_Stored data:_
=====

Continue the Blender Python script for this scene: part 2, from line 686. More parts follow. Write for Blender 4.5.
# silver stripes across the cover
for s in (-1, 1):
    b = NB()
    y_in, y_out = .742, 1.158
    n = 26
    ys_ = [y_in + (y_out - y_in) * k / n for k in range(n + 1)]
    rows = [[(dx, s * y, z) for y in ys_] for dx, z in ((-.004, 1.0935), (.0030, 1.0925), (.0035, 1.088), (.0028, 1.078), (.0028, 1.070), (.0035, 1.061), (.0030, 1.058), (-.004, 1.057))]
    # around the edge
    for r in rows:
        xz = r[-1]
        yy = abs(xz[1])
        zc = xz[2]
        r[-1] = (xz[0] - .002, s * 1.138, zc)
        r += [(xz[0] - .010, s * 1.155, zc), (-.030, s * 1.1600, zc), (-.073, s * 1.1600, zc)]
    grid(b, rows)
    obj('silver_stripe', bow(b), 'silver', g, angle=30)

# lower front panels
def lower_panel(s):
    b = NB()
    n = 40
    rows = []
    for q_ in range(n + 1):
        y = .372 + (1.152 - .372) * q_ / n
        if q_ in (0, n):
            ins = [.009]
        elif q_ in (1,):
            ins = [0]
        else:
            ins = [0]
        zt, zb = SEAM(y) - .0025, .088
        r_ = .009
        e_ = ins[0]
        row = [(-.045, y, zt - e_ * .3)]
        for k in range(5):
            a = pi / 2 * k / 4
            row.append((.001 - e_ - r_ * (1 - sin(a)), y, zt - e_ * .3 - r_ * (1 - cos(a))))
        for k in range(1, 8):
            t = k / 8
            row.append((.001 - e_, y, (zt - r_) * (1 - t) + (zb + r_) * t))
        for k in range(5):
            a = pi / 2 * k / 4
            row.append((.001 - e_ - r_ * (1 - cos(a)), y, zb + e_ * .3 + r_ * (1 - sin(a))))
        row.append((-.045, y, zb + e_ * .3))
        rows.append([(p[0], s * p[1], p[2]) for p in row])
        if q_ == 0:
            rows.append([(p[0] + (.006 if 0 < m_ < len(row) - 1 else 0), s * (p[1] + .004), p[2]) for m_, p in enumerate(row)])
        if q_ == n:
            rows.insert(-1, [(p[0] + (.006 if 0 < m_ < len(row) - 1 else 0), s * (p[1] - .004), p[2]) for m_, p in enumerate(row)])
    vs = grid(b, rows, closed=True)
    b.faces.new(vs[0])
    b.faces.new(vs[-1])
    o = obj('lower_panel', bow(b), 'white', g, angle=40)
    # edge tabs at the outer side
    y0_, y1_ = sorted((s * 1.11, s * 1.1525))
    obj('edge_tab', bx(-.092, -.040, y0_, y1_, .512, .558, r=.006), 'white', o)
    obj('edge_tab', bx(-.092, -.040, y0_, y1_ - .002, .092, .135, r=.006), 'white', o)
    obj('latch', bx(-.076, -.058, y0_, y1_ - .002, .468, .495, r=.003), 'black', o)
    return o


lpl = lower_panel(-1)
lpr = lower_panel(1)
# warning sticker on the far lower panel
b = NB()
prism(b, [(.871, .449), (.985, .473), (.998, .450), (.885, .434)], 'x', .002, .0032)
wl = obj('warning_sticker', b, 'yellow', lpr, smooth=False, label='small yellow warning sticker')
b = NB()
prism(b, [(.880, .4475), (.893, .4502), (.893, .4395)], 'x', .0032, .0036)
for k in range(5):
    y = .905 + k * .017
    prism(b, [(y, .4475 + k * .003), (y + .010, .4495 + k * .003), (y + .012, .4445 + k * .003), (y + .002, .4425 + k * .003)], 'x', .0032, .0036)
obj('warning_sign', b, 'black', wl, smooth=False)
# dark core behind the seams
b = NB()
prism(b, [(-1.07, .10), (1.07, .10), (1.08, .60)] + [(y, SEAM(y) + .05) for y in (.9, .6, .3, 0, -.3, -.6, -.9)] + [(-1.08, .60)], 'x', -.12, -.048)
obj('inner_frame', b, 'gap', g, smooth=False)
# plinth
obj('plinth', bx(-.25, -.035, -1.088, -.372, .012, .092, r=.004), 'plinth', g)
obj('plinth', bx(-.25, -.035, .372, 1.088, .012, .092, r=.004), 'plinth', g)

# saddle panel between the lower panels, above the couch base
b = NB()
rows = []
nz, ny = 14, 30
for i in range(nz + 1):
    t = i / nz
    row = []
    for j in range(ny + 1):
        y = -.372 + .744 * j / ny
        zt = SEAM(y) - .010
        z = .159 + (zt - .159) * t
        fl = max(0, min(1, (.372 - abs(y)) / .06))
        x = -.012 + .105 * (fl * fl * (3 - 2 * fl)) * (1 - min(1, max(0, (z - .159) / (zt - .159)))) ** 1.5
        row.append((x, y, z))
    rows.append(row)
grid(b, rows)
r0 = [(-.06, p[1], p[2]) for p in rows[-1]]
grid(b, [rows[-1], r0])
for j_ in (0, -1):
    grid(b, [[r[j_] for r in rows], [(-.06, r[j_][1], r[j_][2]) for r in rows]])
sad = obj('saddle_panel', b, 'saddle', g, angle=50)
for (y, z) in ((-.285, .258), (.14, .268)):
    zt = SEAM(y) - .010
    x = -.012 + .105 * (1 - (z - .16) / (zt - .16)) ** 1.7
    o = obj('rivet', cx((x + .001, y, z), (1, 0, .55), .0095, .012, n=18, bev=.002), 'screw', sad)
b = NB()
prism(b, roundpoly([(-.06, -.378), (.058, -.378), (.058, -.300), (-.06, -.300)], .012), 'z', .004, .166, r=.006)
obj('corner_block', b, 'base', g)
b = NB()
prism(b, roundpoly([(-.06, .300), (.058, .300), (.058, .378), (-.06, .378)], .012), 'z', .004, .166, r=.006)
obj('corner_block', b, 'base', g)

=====

_Task description:_
Quote exactly the lines running from the start of the listing above through the line where "obj('silver_stripe', bow(b), 'silver', g, angle=30)" is found, and output no other lines.

_Complete response:_
Continue the Blender Python script for this scene: part 2, from line 686. More parts follow. Write for Blender 4.5.
# silver stripes across the cover
for s in (-1, 1):
    b = NB()
    y_in, y_out = .742, 1.158
    n = 26
    ys_ = [y_in + (y_out - y_in) * k / n for k in range(n + 1)]
    rows = [[(dx, s * y, z) for y in ys_] for dx, z in ((-.004, 1.0935), (.0030, 1.0925), (.0035, 1.088), (.0028, 1.078), (.0028, 1.070), (.0035, 1.061), (.0030, 1.058), (-.004, 1.057))]
    # around the edge
    for r in rows:
        xz = r[-1]
        yy = abs(xz[1])
        zc = xz[2]
        r[-1] = (xz[0] - .002, s * 1.138, zc)
        r += [(xz[0] - .010, s * 1.155, zc), (-.030, s * 1.1600, zc), (-.073, s * 1.1600, zc)]
    grid(b, rows)
    obj('silver_stripe', bow(b), 'silver', g, angle=30)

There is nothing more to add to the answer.